We are speaking, of course, to the personalities of the various students who are reading these words. The Real Self of each is above the need of such advice and caution, and those who are able to reach the Real Self in consciousness have no need for these words, for they have outlived this stage of error. To many, the consciousness of the One Life–the Universal Life–in which all are centres of consciousness and being–has come gradually as a final step of a long series of thought and reasoning, aided by flashes of truth from the higher regions of the mind. To others it has come as a great illumination, or flash of Truth, in which all things are seen in their proper relations and positions to each other, and all as phases of being in the One. The term “Cosmic Consciousness,” which has been used in the previous series of these lessons, and by other writers, means this sudden flash of “knowing” in which all the illusionary dividing lines between persons and things are broken down and the Universal Life is seen to be actually existent as One Life.

To those who have reached this consciousness by either route just mentioned–or by other routes–there is no sense of loss of individuality or power or strength. On the contrary there is always a new sense of increased power and strength and knowing–instead of losing Individuality, there is a sense of having found it. One feels that he has the whole Universe at his back, or within him, rather than that he has lost his identity in the great Ocean of Life.

While we are speaking of this phase of the subject, we should like to ask you if you have ever investigated and inquired into the real meaning of the much-used word “Individuality?” Have you ever looked up its origin and real meaning, as given by the standard authorities? We are sure that many of you have no real idea of the actual meaning of the term, as strange as this statement may appear to you at first glance. Stop now, and define the word to yourself, as you have been accustomed to think of it. Ninety-five people of a hundred will tell you that it means something like “a strong personality.” Let us see about this.

Webster defines the word “Individual” as follows: “Not divided, or not to be divided; existing as one distinct being or object; single; one.” The same authority informs us that the word arises from the Latin word individuus, meaning “indivisible; not divisible.” Does not this help you to gain a clearer idea of the Individuality that knows itself to be a Centre of Consciousness in the One Life, rather than a separate, puny, insignificant thing apart from all other centres or forms of Life, or the source of Life? We think it will help to clear your mind of some of the fog that has not as yet lifted itself.

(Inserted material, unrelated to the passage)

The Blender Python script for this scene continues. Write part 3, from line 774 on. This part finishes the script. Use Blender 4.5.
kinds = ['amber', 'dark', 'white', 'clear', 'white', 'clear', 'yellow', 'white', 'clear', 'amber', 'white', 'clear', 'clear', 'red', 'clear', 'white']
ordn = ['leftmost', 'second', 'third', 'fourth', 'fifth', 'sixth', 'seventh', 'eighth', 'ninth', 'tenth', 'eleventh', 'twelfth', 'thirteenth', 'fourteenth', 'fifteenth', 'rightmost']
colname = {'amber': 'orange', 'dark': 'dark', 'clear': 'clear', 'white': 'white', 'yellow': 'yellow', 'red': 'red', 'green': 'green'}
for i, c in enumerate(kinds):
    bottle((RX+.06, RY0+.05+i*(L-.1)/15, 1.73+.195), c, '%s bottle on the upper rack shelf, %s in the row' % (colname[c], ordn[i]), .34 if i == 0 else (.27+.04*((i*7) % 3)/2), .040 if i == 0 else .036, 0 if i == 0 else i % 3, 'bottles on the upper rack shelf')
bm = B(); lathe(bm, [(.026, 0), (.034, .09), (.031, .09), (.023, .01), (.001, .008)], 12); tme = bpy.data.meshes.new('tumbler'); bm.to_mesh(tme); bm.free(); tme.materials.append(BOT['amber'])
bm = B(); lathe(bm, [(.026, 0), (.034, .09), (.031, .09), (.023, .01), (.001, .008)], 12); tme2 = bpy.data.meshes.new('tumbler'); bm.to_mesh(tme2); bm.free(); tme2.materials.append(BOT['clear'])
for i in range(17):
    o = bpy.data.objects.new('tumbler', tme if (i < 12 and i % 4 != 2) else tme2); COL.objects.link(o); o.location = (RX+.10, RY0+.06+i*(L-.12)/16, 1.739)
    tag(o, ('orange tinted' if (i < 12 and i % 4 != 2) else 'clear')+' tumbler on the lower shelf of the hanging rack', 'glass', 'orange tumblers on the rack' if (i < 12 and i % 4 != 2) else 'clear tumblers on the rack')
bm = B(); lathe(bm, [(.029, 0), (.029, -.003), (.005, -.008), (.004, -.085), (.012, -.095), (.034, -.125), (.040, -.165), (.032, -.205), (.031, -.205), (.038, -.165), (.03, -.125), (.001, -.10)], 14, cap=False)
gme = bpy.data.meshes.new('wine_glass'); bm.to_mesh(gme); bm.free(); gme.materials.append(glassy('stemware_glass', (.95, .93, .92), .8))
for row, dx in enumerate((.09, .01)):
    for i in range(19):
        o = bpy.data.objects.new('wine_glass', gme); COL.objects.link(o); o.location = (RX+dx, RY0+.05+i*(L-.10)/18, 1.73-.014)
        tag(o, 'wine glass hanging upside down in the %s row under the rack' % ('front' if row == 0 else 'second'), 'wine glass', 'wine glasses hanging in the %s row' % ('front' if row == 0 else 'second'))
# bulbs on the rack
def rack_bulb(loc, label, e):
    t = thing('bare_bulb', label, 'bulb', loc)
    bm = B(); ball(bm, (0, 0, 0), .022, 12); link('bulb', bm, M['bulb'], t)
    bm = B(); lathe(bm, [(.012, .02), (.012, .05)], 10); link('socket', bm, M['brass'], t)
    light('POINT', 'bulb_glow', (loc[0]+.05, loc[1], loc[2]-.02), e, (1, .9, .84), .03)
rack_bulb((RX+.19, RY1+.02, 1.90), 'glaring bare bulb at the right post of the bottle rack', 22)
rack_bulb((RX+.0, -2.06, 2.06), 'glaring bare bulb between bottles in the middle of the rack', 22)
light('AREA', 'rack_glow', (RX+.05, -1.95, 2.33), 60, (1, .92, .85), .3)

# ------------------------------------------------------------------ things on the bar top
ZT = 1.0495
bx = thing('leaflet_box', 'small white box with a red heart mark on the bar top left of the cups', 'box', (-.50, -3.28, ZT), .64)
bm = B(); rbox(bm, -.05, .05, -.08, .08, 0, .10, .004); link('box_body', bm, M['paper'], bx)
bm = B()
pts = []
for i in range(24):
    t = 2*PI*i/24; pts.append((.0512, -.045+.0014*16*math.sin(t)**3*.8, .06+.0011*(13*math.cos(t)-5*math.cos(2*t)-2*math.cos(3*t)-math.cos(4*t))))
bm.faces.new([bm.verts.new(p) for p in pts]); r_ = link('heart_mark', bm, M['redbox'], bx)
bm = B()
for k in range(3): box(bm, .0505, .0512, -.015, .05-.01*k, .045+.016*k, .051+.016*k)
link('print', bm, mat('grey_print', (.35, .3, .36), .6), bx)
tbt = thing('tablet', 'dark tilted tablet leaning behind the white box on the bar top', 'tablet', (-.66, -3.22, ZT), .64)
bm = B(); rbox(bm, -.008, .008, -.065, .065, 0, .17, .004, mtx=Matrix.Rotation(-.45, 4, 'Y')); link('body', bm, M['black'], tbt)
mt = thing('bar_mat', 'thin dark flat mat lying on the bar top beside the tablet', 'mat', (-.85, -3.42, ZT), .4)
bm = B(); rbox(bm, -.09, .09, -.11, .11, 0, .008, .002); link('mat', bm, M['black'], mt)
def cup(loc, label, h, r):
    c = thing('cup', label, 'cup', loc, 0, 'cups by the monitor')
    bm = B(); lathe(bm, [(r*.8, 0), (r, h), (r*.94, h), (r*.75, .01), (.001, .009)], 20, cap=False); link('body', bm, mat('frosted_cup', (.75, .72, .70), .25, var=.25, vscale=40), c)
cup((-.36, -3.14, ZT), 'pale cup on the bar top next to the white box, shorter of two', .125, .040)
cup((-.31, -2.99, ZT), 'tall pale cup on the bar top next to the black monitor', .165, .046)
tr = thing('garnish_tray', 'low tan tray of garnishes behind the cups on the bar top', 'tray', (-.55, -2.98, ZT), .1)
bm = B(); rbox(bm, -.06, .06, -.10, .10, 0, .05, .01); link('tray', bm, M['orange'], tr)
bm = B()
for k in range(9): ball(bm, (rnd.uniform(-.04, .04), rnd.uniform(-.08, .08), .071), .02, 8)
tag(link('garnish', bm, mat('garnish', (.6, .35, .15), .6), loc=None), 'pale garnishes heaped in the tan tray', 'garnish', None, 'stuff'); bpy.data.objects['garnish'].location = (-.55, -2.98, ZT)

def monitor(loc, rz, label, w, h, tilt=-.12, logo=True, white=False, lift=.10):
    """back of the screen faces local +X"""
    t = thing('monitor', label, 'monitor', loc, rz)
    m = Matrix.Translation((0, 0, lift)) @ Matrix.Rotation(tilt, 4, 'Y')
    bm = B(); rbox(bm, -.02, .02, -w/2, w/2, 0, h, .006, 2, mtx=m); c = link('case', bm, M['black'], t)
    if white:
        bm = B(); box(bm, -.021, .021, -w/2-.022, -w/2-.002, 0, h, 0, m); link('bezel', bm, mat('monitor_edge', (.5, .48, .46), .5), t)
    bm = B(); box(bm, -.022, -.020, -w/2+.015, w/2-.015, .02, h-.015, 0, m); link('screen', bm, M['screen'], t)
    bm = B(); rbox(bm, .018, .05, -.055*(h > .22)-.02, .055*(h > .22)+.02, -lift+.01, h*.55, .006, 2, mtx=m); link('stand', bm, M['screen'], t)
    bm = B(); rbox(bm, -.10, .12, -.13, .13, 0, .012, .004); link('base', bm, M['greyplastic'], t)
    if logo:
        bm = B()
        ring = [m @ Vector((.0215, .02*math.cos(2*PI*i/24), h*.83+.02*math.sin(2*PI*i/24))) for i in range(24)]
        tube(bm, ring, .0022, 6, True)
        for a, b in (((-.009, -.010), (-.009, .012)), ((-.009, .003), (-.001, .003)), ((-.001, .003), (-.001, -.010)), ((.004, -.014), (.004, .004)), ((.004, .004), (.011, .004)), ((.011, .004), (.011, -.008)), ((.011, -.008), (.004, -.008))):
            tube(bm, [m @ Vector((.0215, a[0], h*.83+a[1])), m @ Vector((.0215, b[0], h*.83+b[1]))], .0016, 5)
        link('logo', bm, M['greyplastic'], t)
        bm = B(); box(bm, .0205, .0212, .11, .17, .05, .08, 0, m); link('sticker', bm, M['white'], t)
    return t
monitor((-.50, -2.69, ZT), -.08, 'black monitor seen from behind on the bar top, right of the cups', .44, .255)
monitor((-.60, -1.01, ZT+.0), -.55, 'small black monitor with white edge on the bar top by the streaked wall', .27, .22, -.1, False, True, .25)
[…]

And while we are on the subject of definitions, let us take a little look at the word “Personality,” that is generally believed to be a synonym of “Individuality,” and is often so used. Webster tells us that the word “Person” originated from the Latin word persona, meaning “a mask used by actors,” which word in turn arose from two other words, per, meaning “through,” and sonare, meaning “to sound,” the two combined words meaning “to sound through.” The same authority informs us that the archaic meaning of the word was “a character or part, as in a play; an assumed character.” If you will think of Personality as “a mask used by an actor,” or as “a part in a play,” or as something used to “sound through” or to speak through, by the real Individual behind the mask of Personality, then perhaps you will see a little further into the Mystery of Personality and Individuality.

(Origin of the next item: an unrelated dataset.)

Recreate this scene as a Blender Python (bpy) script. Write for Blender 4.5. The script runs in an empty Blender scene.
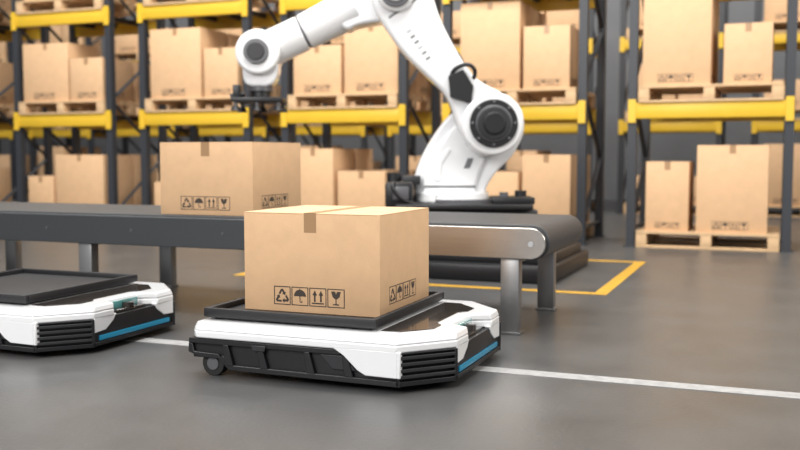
import bpy, bmesh, math, random
from mathutils import Vector, Matrix
random.seed(7)
S = bpy.context.scene
COL = S.collection
TH = math.radians(21.5)

# ------------------------------------------------------------ materials
def mat(name, color, rough=0.5, metal=0.0, var=0.0, vscale=8.0, bump=0.0, bscale=200.0,
        emit=None, estr=0.0, coat=0.0, stretch=None, rvar=0.0):
    m = bpy.data.materials.new(name); m.use_nodes = True
    nt = m.node_tree; b = nt.nodes["Principled BSDF"]
    b.inputs["Base Color"].default_value = (*color, 1)
    b.inputs["Roughness"].default_value = rough
    b.inputs["Metallic"].default_value = metal
    if coat: b.inputs["Coat Weight"].default_value = coat
    if emit:
        b.inputs["Emission Color"].default_value = (*emit, 1)
        b.inputs["Emission Strength"].default_value = estr
    tc = nt.nodes.new("ShaderNodeTexCoord")
    src = tc.outputs["Object"]
    if stretch:
        mp = nt.nodes.new("ShaderNodeMapping"); mp.inputs["Scale"].default_value = stretch
        nt.links.new(src, mp.inputs["Vector"]); src = mp.outputs["Vector"]
    if var > 0:
        n = nt.nodes.new("ShaderNodeTexNoise"); n.inputs["Scale"].default_value = vscale
        n.inputs["Detail"].default_value = 6; n.inputs["Roughness"].default_value = .6
        r = nt.nodes.new("ShaderNodeValToRGB")
        r.color_ramp.elements[0].position = .3; r.color_ramp.elements[1].position = .7
        r.color_ramp.elements[0].color = (*[max(0, c*(1-var)) for c in color], 1)
        r.color_ramp.elements[1].color = (*[min(1, c*(1+var)) for c in color], 1)
        nt.links.new(src, n.inputs["Vector"]); nt.links.new(n.outputs["Fac"], r.inputs["Fac"])
        nt.links.new(r.outputs["Color"], b.inputs["Base Color"])
        if rvar:
            mr = nt.nodes.new("ShaderNodeMapRange")
            mr.inputs["To Min"].default_value = rough-rvar; mr.inputs["To Max"].default_value = rough+rvar
            nt.links.new(n.outputs["Fac"], mr.inputs["Value"]); nt.links.new(mr.outputs["Result"], b.inputs["Roughness"])
    if bump > 0:
        n2 = nt.nodes.new("ShaderNodeTexNoise"); n2.inputs["Scale"].default_value = bscale
        n2.inputs["Detail"].default_value = 3
        bp = nt.nodes.new("ShaderNodeBump"); bp.inputs["Strength"].default_value = bump
        bp.inputs["Distance"].default_value = .002
        nt.links.new(src, n2.inputs["Vector"]); nt.links.new(n2.outputs["Fac"], bp.inputs["Height"])
        nt.links.new(bp.outputs["Normal"], b.inputs["Normal"])
    return m

M = dict(
 card=mat("cardboard", (.63,.405,.23), .75, var=.05, vscale=14, bump=.25, bscale=120),
 cardb=mat("cardboard_flap", (.67,.44,.255), .75, var=.05, vscale=14),
 tape=mat("packing_tape", (.36,.215,.11), .3),
 ink=mat("print_ink", (.045,.033,.026), .7),
 wood=mat("pallet_wood", (.58,.39,.22), .75, var=.15, vscale=9, stretch=(1,6,6)),
 yellow=mat("yellow_paint", (.68,.43,.03), .4, var=.04, vscale=3),
 post=mat("rack_post_paint", (.03,.033,.04), .45),
 white=mat("white_shell", (.80,.81,.83), .2, coat=.5, var=.01, vscale=2),
 black=mat("black_plastic", (.010,.010,.012), .42, bump=.15, bscale=500),
 dark=mat("dark_plastic", (.020,.021,.024), .5),
 gloss=mat("glossy_panel", (.03,.025,.022), .12, coat=.5),
 tray=mat("tray_rubber", (.010,.010,.012), .5, bump=.2, bscale=400),
 rubber=mat("wheel_rubber", (.010,.010,.010), .7),
 blue=mat("blue_light", (.012,.13,.21), .25, emit=(.02,.32,.55), estr=.24),
 sensor=mat("sensor_glass", (.08,.22,.22), .08, coat=.8, emit=(.1,.4,.38), estr=.12),
 steel=mat("brushed_steel", (.56,.53,.50), .27, metal=1, var=.06, vscale=5, stretch=(1,30,30)),
 rail=mat("dark_rail", (.055,.06,.065), .42, metal=.3),
 legs=mat("leg_steel", (.34,.34,.345), .38, metal=.9, var=.05, vscale=4, stretch=(20,20,1)),
 belt=mat("conveyor_belt", (.04,.042,.046), .5, bump=.2, bscale=300),
 grey=mat("joint_grey", (.10,.10,.11), .35),
 lgrey=mat("light_grey", (.42,.43,.45), .4),
 seam=mat("panel_seam", (.16,.165,.175), .5),
 ftape=mat("white_floor_tape", (.32,.32,.32), .6, var=.18, vscale=25),
 ytape=mat("yellow_floor_tape", (.55,.31,.03), .5, var=.15, vscale=12),
 floor=mat("polished_concrete", (.078,.078,.079), .34, var=.16, vscale=2.6, bump=.4, bscale=70, rvar=.07),
 wall=mat("wall_paint", (.18,.185,.195), .8, var=.06, vscale=1.5),
)

# ------------------------------------------------------------ mesh builder
class MB:
    def __init__(s): s.bm = bmesh.new(); s.mats = []
    def mi(s, k):
        if k not in s.mats: s.mats.append(k)
        return s.mats.index(k)
    def face(s, pts, k):
        vs = [s.bm.verts.new(p) for p in pts]
        try:
            f = s.bm.faces.new(vs); f.material_index = s.mi(k)
        except ValueError: pass
    def box(s, x0, x1, y0, y1, z0, z1, k, bev=0, rot=None, about=None):
        r = bmesh.ops.create_cube(s.bm, size=1)
        vs = r['verts']
        for v in vs:
            v.co = Vector((x0+(v.co.x+.5)*(x1-x0), y0+(v.co.y+.5)*(y1-y0), z0+(v.co.z+.5)*(z1-z0)))
        if rot is not None:
            c = Vector(about) if about else Vector(((x0+x1)/2, (y0+y1)/2, (z0+z1)/2))
            for v in vs: v.co = rot @ (v.co-c) + c
        fs = set(f for v in vs for f in v.link_faces)
        i = s.mi(k)
        for f in fs: f.material_index = i
        if bev:
            es = list(set(e for v in vs for e in v.link_edges))
            rr = bmesh.ops.bevel(s.bm, geom=es, offset=bev, segments=2, affect='EDGES', profile=.5)
            for f in rr['faces']: f.material_index = i
    def prism(s, poly, plane, a, b, k, poly2=None):
        def P(p, h):
            if plane == 'XY': return (p[0], p[1], h)
            if plane == 'XZ': return (p[0], h, p[1])
            return (h, p[0], p[1])
        poly2 = poly2 or poly
        A = [s.bm.verts.new(P(p, a)) for p in poly]; B = [s.bm.verts.new(P(p, b)) for p in poly2]
        i = s.mi(k); fs = [s.bm.faces.new(A), s.bm.faces.new(B[::-1])]
        n = len(A)
        for j in range(n): fs.append(s.bm.faces.new((A[j], B[j], B[(j+1) % n], A[(j+1) % n])))
        for f in fs: f.material_index = i
    def cyl(s, p0, p1, r0, k, r1=None, seg=32):
        r1 = r0 if r1 is None else r1
        p0 = Vector(p0); p1 = Vector(p1); d = p1-p0
        q = d.to_track_quat('Z', 'Y'); i = s.mi(k)
        A, B = [], []
        for j in range(seg):
            t = 2*math.pi*j/seg; c = Vector((math.cos(t), math.sin(t), 0))
            A.append(s.bm.verts.new(p0+q @ (c*r0))); B.append(s.bm.verts.new(p1+q @ (c*r1)))
        fs = [s.bm.faces.new(A[::-1]), s.bm.faces.new(B)]
        for j in range(seg): fs.append(s.bm.faces.new((A[j], A[(j+1) % seg], B[(j+1) % seg], B[j])))
        for f in fs: f.material_index = i
    def bar(s, p0, p1, w, k):
        s.cyl(p0, p1, w, k, seg=4)
    def mesh(s, name):
        bmesh.ops.recalc_face_normals(s.bm, faces=s.bm.faces[:])
        me = bpy.data.meshes.new(name); 
        for f in s.bm.faces: f.smooth = True
        s.bm.to_mesh(me); s.bm.free()
        for k in s.mats: me.materials.append(M[k])
        me.set_sharp_from_angle(angle=math.radians(32))
        return me
    def obj(s, name, parent=None, bevel=0, loc=(0,0,0), rz=0, seg=2):
        o = bpy.data.objects.new(name, s.mesh(name)); COL.objects.link(o)
        o.location = loc; o.rotation_euler = (0, 0, rz)
        if parent: o.parent = parent
        if bevel:
            b = o.modifiers.new("bevel", 'BEVEL'); b.width = bevel; b.segments = seg
            b.limit_method = 'ANGLE'; b.angle_limit = math.radians(32)
        return o
def empty(name, loc=(0,0,0)):
    o = bpy.data.objects.new(name, None); COL.objects.link(o); o.location = loc; return o
def chaikin(p, n=2):
    for _ in range(n):
        q = []
        for i in range(len(p)):
            a, b = p[i], p[(i+1) % len(p)]
            q += [(a[0]*.78+b[0]*.22, a[1]*.78+b[1]*.22), (a[0]*.22+b[0]*.78, a[1]*.22+b[1]*.78)]
        p = q
    return p

# ------------------------------------------------------------ printed icons (unit square)
def R(a,b,c,d): return [(a,b),(c,b),(c,d),(a,d)]
FR = [R(0,0,1,.05), R(0,.95,1,1), R(0,.05,.05,.95), R(.95,.05,1,.95)]
def arc(cx,cy,r,a0,a1,n=10): return [(cx+r*math.cos(math.radians(a0+(a1-a0)*i/n)), cy+r*math.sin(math.radians(a0+(a1-a0)*i/n))) for i in range(n+1)]
def umbrella():
    o = [arc(.5,.5,.36,0,180)]
    o += [R(.475,.2,.525,.5), R(.475,.92,.525,.84), R(.525,.16,.64,.21), R(.6,.21,.64,.28)]
    return o
def arrows():
    o = [R(.14,.14,.86,.21)]
    for c in (.32,.68):
        o += [R(c-.05,.25,c+.05,.62), [(c-.14,.6),(c+.14,.6),(c,.86)]]
    return o
def glass():
    return [[(.22,.86),(.30,.58),(.42,.47),(.58,.47),(.70,.58),(.78,.86),(.56,.86),(.5,.7),(.46,.86)], R(.47,.2,.53,.48), R(.32,.14,.68,.2)]
def recycle():
    o = []
    for k in range(3):
        t = math.radians(120*k); c, s = math.cos(t), math.sin(t)
        def rt(p): return (.5+(p[0]*c-p[1]*s), .43+(p[0]*s+p[1]*c))
        o.append([rt(p) for p in [(-.04,-.28),(-.32,-.28),(-.40,-.18),(-.34,-.075),(-.24,-.135),(-.26,-.17),(-.04,-.17)]])
        o.append([rt(p) for p in [(-.34,-.075),(-.29,.01),(-.19,-.05),(-.24,-.135)]])
        o.append([rt(p) for p in [(-.353,.045),(-.127,-.085),(-.165,.11)]])
    return o
ICONS = [recycle, umbrella, arrows, glass]
def print_icons(mb, fn, x, z, s, gap, framed=(1,1,1,1)):
    for i, ic in enumerate(ICONS):
        polys = ic() + FR
        for p in polys:
            mb.face([fn(x+i*(s+gap)+q[0]*s, z+q[1]*s) for q in p], 'ink')

# ------------------------------------------------------------ cardboard boxes
BOXM = {}
def box_mesh(w, d, h, icon=.0):
    key = (round(w,3), round(d,3), round(h,3))
    if key in BOXM: return BOXM[key]
    mb = MB(); t = .004
    mb.box(-w/2, w/2, -d/2, d/2, 0, h-t, 'card', bev=.003)
    mb.box(-w/2+.001, -.0015, -d/2+.001, d/2-.001, h-t, h, 'cardb', bev=.001)
    mb.box(.0015, w/2-.001, -d/2+.001, d/2-.001, h-t, h, 'cardb', bev=.001)
    tw = .025; e = .0007
    mb.box(-tw, tw, -d/2-e, d/2+e, h, h+e, 'tape')
    mb.box(-tw, tw, -d/2-e, -d/2, h-.072, h+e, 'tape')
    mb.box(-tw, tw, d/2, d/2+e, h-.072, h+e, 'tape')
    s = min(.07, w*.14); x0 = -w/2+.125*w/.55; g = s*.06
    print_icons(mb, lambda x, z: (x, -d/2-e, z), x0, .026, s, g)
    s2 = min(.066, d*.13)
    print_icons(mb, lambda y, z: (w/2+e, y, z), -d/2+d*.17, .035, s2, g)
    BOXM[key] = mb.mesh("cardboard_box_mesh"); return BOXM[key]
def cbox(x, y, z, w, d, h, rz=0):
    o = bpy.data.objects.new("cardboard_box", box_mesh(w, d, h)); COL.objects.link(o)
    o.location = (x, y, z); o.rotation_euler = (0, 0, rz); return o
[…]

Oh, dear students, be not deceived by the mask of Personality which you may happen to be wearing at this moment, or by the masks which are worn by those around you. Realize that back of your mask is the great Individual–the Indivisible–the Universal Life, in which you are a centre of consciousness and activity. This does not wipe out your identity–instead it gives you a greater and grander identity. Instead of your sinking into a Nirvana of extinction of consciousness, your consciousness so enlarges as you unfold, that you will in the end feel your identity to be the identity of the Universe. Instead of your gaining Nothingness, you gain Allness. All spiritual growth and unfoldment gives you a constantly increasing sense of relationship with, and agreement with, the All. You grow into Allness as you unfold. Be not deceived by this chatter about Nothingness, and loss of Individuality, in the Oriental thought, although some of the presentations of its teachings may so seem to mean at first reading. Remember always that Personality is the mask, and Individuality the Real One.

You have often heard persons, claiming to be acquainted with the teachings of Theosophy and other expositions of the Oriental Wisdom Religion (including our own presentation), asserting that the Oriental mind was ever bent upon attaining a final stage of Nothingness or Extinction in Nirvana. In addition to what we have said, and to what we shall say on this subject, let us quote from the inspired writer of the “Secret Doctrine” (a standard Theosophical work) when she says, in that work on page 286, Vol. I: “Is this annihilation, as some think? … To see in Nirvana annihilation, amounts to saying of a man plunged in a sound, dreamless sleep–one that leaves no impression on the physical memory and brain, because the sleeper’s Higher Self is in its original state of absolute consciousness during these hours–that he too is annihilated. The latter simile answers only to one side of the question–the most material; since reabsorption is by no means such a dreamless sleep, but, on the contrary, absolute existence, an unconditional unity, or a state, to describe which human language is absolutely and hopelessly inadequate… Nor is the individuality–nor even the essence of the personality, if any be left behind–lost because re-absorbed.” As J. Wm. Lloyd says, in connection with the above quotation, “This seems conclusive proof that Theosophy does not regard Nirvana as annihilation, but as an infinite enlargement of consciousness.” And we would add that this is true not only as regards the Nirvana of the Theosophist, but also of the consciousness of the Unity of Life–the Universal Life. This too is not annihilation of individual consciousness, but an “infinite enlargement of consciousness” as this Western writer Lloyd has so well expressed it.